Mount Trashmore: The Engineering Marvel That Transformed A Landfill Into A Park

The iconic sculpture featuring U.S. presidents George Washington, Thomas Jefferson, Theodore Roosevelt, and Abraham Lincoln carved into the granite face of Mount Rushmore in the Black Hills of South Dakota is considered an engineering marvel. Sculptor Gutzon Borglum, his son Lincoln, and hundreds of workers spent 14 years on the project.

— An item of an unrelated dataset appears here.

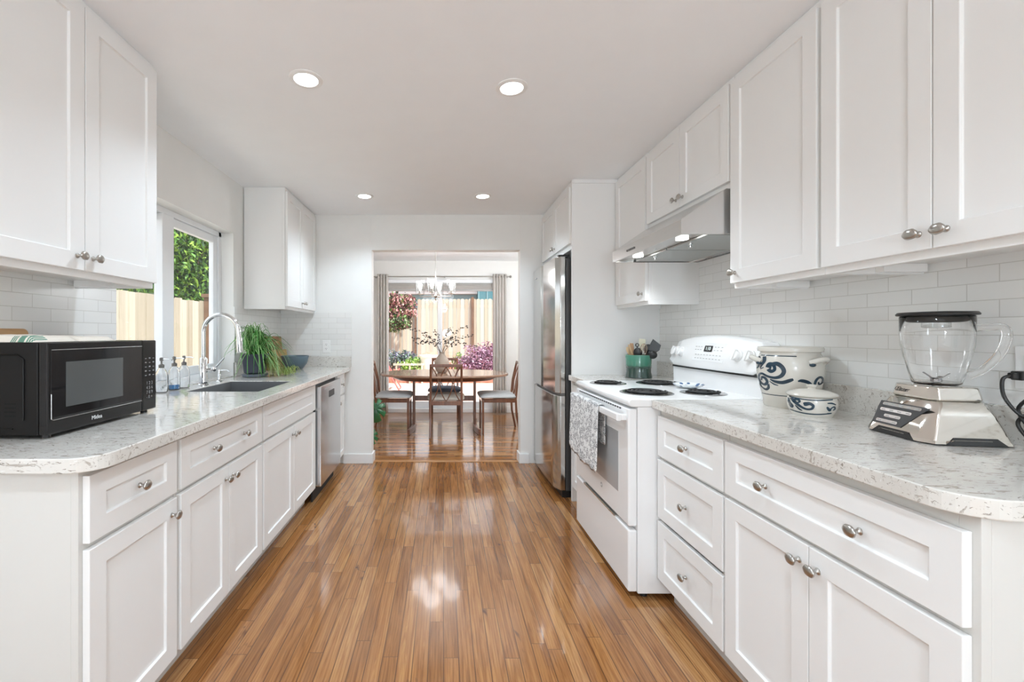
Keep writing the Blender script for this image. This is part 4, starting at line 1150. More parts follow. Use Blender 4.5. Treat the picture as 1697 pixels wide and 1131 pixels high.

There is another lesser-known but still impressive engineering marvel in Virginia that bears a similar name to Mount Rushmore. And while it may not be as awe-inspiring as the original, Mount Trashmore in Virginia Beach is still mighty impressive. Begun in 1965, the park's centerpiece is a 60-foot tall, 800-foot-long grass-covered hill, which is the tallest point in the city, according to Virginia Places. But this is no natural wonder. It took an army of workers and heavy equipment to create the first park of its kind in the U.S. out of layers of garbage, 640,000 tons worth, mixed with clean dirt.  

A bold plan

In 1965, Virginia Beach faced a garbage problem. "We had completely filled our last dump," Charles Kiley, the Virginia Beach sanitation engineer, told the Copley News Service in a 1971 interview. "We couldn't find a gulley or valley in this flat country to fill in. Ecology considerations prevented us from burning our refuse." The city turned to Roland E. Dorer, then director of the Commonwealth's Department of Health, Insect and Vector Control, who made a bold proposal to create a park using the city's garbage. They planned to develop the massive garbage hill in the same way nature builds one — a layer at a time.

The city began constructing the hill with a four-foot-deep layer of garbage that they packed down using massive compactor vehicles, then added a one-foot-layer of dirt, crushed down onto the garbage, per the Copley News Service. The city repeated the process over and over until, by 1971, they were ready to convert the dump into a park, per Virginia Places. They also built in seven seepage points to prevent any potentially dangerous buildup of methane gas from the garbage, according to "Sanitary Landfill Leachate: Generation, Control and Treatment."

Naming rights 

While the residents of Virginia Beach were all for the new park, in 1969, before the park's completion, a battle was brewing over its name. The city's residents called it Mount Trashmore during its construction, and the name had stuck. Like the infamous "Boaty McBoatface" incident of 2016, in which the British government made the mistake of letting the internet name a new research ship but then backpedaled, the City of Virginia Beach government wanted a name with a little more dignity. Members of the city's parks and recreation commission wanted to name it after Roland Dorer, who dreamed up the idea for the park.

Dorer didn't want the park named after him but didn't want it named Mount Trashmore, either. "It was all right to call it that when the trash was going in there," he said at the time, per The Virginian-Pilot. "It described the operation at the time, but I think it now needs a more romantic name than Mount Trashmore." Nevertheless, the name Mount Trashmore still stuck. Today the park encompasses 165 acres and boasts, among other amenities, two lakes (one named Lake Trashmore), two playgrounds, two volleyball courts, a boardwalk, and a skate park.